21 luglio
- Autore
- Velasco
- Data
- 1990
- Tecnica e supporto
- Olio su tela
- Dimensioni
- 161,5 x 201,5 cm
- Collezione
- Galleria Crédit Agricole - Refettorio delle Stelline
- Ubicazione
- Sondrio
A metà luglio 1987, dalle latitudini artiche, una grande massa di aria fredda scese verso l’arco alpino, sul quale stazionava una massa di aria molto calda e umida. La pressione si abbassò bruscamente, ma le temperature rimasero elevate. Dopo un periodo di forti piogge, che interessano tanto il fondovalle come i ghiacciai più alti, il 18 luglio alle 17.30 nel paese di Tartano un'enorme massa di acqua e fango si abbatté sul condominio La Quiete tranciandolo a metà. Aveva così inizio la più grave alluvione valtellinese in epoca storica, che fece decine di morti e ridisegnò per sempre il paesaggio di fondovalle.
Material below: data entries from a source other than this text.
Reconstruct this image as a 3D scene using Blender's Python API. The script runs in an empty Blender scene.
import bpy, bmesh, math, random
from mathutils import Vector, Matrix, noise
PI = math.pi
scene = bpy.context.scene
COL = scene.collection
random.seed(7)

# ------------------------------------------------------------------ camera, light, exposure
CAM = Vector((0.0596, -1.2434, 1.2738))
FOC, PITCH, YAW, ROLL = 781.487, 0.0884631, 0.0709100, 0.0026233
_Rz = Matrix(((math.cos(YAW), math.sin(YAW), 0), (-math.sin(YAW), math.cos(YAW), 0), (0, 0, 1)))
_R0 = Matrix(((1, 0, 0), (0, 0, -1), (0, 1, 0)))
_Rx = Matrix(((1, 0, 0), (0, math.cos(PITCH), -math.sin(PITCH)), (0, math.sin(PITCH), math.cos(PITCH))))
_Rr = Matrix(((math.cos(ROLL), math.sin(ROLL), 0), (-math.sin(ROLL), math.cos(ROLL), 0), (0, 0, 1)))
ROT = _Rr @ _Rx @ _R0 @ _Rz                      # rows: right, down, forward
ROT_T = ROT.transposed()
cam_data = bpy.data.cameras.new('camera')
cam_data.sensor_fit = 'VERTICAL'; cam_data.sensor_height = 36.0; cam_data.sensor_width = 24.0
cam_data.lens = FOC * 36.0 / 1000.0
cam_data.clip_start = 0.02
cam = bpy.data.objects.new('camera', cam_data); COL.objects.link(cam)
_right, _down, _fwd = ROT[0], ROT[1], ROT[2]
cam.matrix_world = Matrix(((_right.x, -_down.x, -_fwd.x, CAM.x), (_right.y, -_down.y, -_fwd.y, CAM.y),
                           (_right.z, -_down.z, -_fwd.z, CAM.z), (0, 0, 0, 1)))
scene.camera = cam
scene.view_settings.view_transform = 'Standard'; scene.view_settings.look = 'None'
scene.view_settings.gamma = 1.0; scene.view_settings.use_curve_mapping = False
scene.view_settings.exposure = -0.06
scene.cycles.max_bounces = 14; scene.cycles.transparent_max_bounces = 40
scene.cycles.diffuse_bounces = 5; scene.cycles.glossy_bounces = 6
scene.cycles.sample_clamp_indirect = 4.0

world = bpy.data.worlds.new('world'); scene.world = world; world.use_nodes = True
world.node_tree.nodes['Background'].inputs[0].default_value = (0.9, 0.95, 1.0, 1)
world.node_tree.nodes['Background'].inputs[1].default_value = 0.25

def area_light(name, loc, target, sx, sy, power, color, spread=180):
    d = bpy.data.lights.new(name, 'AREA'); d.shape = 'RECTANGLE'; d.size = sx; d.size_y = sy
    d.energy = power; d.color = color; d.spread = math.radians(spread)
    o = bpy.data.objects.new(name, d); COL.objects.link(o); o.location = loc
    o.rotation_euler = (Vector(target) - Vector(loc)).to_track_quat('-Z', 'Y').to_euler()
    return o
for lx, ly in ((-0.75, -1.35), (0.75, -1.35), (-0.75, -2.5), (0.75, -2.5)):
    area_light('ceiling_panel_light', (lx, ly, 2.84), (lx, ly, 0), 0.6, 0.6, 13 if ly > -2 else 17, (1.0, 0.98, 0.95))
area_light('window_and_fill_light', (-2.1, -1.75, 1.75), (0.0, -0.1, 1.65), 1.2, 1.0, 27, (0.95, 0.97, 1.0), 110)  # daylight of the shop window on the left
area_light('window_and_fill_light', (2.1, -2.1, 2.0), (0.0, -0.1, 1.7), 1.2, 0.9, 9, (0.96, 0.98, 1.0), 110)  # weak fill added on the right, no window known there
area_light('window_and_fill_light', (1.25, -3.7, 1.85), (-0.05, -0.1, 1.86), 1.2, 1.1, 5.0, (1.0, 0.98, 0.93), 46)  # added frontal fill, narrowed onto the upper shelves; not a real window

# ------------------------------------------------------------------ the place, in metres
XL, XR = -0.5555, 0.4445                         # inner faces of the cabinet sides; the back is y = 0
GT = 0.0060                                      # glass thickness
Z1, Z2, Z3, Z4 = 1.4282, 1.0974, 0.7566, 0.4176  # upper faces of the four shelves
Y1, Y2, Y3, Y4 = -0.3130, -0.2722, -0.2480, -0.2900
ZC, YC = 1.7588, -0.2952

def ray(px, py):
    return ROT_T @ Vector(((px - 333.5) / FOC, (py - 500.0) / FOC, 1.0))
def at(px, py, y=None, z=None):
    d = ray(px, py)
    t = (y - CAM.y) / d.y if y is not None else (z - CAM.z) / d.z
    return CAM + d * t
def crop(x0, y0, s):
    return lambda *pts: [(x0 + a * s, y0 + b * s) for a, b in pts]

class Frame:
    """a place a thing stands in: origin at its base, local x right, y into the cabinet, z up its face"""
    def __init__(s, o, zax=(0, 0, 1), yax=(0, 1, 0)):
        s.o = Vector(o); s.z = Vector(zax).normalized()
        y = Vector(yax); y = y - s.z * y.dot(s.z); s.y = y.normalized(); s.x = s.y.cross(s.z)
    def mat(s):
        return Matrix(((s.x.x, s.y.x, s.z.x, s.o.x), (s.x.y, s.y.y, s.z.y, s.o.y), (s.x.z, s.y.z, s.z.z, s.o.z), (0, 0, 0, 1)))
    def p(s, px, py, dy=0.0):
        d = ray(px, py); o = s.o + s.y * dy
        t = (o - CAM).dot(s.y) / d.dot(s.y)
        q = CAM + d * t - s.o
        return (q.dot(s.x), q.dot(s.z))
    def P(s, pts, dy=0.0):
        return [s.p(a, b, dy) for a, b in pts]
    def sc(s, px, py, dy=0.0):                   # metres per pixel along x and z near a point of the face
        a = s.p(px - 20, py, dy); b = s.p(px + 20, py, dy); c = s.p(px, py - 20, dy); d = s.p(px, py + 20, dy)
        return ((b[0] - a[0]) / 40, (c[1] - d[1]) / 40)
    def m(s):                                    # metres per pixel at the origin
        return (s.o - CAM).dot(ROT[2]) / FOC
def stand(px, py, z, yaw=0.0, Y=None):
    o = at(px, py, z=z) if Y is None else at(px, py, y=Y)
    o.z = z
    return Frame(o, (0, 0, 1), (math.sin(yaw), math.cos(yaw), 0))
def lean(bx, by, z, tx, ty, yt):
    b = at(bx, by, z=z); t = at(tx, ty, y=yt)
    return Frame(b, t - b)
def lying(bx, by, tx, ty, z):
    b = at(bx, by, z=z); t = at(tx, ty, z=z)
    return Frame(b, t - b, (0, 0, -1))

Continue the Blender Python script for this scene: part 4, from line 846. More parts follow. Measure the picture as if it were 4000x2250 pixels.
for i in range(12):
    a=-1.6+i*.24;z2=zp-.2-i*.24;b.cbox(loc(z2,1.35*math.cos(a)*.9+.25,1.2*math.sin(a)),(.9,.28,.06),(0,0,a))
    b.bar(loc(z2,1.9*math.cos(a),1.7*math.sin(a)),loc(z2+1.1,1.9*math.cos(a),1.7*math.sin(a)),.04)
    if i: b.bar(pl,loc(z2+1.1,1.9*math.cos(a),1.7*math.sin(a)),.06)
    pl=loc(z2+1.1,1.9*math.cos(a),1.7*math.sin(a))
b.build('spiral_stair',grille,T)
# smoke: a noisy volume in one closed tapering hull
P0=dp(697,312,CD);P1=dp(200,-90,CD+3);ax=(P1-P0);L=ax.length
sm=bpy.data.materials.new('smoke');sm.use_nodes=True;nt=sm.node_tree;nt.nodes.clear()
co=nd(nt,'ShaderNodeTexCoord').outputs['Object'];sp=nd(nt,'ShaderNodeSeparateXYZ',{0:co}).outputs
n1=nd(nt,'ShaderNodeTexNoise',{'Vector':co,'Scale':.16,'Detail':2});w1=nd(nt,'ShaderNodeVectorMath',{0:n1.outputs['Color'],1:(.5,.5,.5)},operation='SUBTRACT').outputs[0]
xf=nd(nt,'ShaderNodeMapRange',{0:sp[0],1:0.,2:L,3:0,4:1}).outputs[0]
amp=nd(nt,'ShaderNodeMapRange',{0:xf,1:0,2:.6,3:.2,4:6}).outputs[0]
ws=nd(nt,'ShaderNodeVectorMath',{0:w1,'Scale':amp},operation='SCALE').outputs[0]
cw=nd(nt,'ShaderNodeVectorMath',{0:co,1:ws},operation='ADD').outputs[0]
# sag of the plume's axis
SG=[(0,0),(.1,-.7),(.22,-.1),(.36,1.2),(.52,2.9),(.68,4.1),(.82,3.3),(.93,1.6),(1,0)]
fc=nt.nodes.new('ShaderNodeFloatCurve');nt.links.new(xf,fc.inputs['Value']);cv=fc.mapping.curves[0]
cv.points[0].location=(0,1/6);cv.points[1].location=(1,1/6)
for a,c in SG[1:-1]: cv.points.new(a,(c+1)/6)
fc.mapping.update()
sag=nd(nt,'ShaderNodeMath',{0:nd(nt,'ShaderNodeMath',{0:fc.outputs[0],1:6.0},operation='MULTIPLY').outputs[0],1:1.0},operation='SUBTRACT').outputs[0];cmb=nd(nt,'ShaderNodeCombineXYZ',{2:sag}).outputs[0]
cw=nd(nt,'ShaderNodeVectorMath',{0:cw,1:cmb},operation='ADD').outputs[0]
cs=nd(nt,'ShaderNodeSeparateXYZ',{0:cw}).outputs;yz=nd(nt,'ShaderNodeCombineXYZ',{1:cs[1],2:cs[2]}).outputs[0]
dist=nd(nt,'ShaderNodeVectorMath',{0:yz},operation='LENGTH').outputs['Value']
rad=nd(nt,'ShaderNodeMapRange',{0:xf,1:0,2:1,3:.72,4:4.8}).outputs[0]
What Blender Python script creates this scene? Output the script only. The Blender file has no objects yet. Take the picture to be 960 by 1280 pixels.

Velasco in quell’occasione aveva realizzato in vari punti della vallata una serie di acquerelli e schizzi, tutti presi dal vivo; alcuni riguardavano particolari scorci urbani o naturali devastati dalla furia dell’acqua, altri comprendevano brani paesaggistici di più ampio respiro, quasi a volo d’uccello. Il paesaggio – spesso considerato un genere pittorico innocuo, depotenziato e addirittura decorativo – aveva acquistato, attraverso la serie di dipinti ricavati da questi fogli, una carica polemica assolutamente inedita e ciò avveniva, tuttavia, senza che l’artista tentasse di essere forzatamente realistico o descrittivo. Il paesaggismo di Velasco appare per certi versi “cugino” a quello di Turner, il grande artista ottocentesco che aveva raccontato la realtà e addirittura i fatti di cronaca attraverso la trasfigurazione dei dati reali medesimi.
Focus sull'opera
La materia pittorica di Velasco appare allo stesso modo umorale, macerata e iridescente. Il segno si raggruma e si disfà, non limitandosi a registrare un avvenimento ma interpretando e sublimando i segni della natura e della meteorologia. Velasco racconta di una nuova, diversa bellezza nella tragedia: un aprés le déluge che riannoda rapporti forse mai veramente interrotti con la tradizione del paesaggismo lombardo, e con Leonardo, infine, e con le sue visioni di tempeste e diluvi, appunto.